Urteil des Gerichts (Siebte Kammer) vom 18. September 2015 –
Petro Suisse Intertrade/Rat
(Verbundene Rechtssachen T‑156/13 und T‑373/14)
„Gemeinsame Außen- und Sicherheitspolitik – Restriktive Maßnahmen gegen Iran zur Verhinderung der nuklearen Proliferation – Einfrieren von Geldern – Nichtigkeitsklage – Unterhalb der staatlichen Ebene angesiedelte Einrichtung – Klagebefugnis und Rechtsschutzinteresse – Zulässigkeit – Anspruch auf rechtliches Gehör – Zustellungspflicht – Begründungspflicht – Verteidigungsrechte – Offensichtlicher Beurteilungsfehler – Eigentumsrecht“
1. Nichtigkeitsklage – Zulässigkeitsvoraussetzungen – Rechtsschutzinteresse – Natürliche oder juristische Personen – Klage von einer Emanation eines Drittstaats – Klage gegen einen Rechtsakt, mit dem gegen sie restriktive Maßnahmen verhängt werden – Zulässigkeit (Art. 29 EUV; Art. 263 Abs. 4 AEUV und 275 Abs. 2 AEUV; Charta der Grundrechte der Europäischen Union, Art. 47) (vgl. Rn. 39-43)
2. Nichtigkeitsklage – Fristen – Beginn – Rechtsakt, der restriktive Maßnahmen gegenüber einer Person oder Einrichtung nach sich zieht – Veröffentlichter und den Adressaten mitgeteilter Rechtsakt – Zeitpunkt der Mitteilung des Rechtsakts (Art. 263 Abs. 6 AEUV; Verfahrensordnung des Gerichts, Art. 102 Abs. 1; Beschluss 2010/413/GASP des Rates, Art. 24 Abs. 3; Verordnung Nr. 267/2012 des Rates, Art. 46 Abs. 3) (vgl. Rn. 46-52)
3. Nichtigkeitsklage – Gründe – Fehlende oder unzureichende Begründung – Klagegrund, der sich von dem die materielle Rechtmäßigkeit betreffenden Klagegrund unterscheidet (Art. 263 AEUV und 296 AEUV) (vgl. Rn. 61)

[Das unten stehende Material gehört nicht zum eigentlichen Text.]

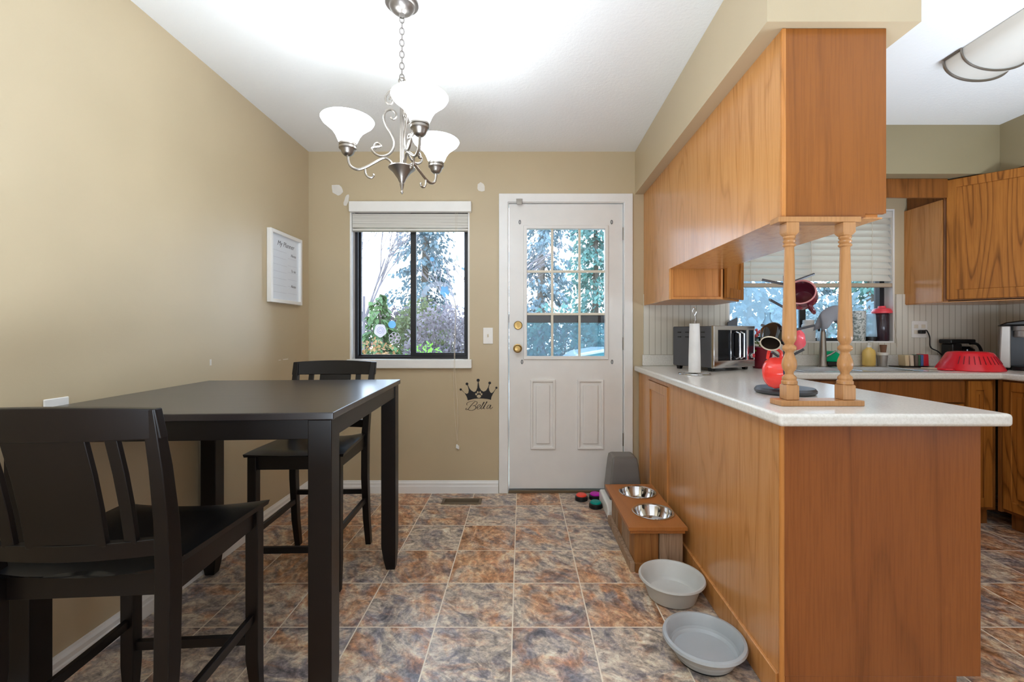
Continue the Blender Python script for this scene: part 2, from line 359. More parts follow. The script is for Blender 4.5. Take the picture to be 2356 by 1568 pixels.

4. Handlungen der Organe – Begründung – Pflicht –Umfang – Restriktive Maßnahmen gegen Iran – Einfrieren der Gelder von Personen, Organisationen oder Einrichtungen, die an der nuklearen Proliferation beteiligt sind oder diese unterstützen – Mindestanforderungen (Art. 296 AEUV; Beschluss 2012/829/GASP des Rates; Verordnung Nr. 1264/2012 des Rates) (vgl. Rn. 63-67, 69-71)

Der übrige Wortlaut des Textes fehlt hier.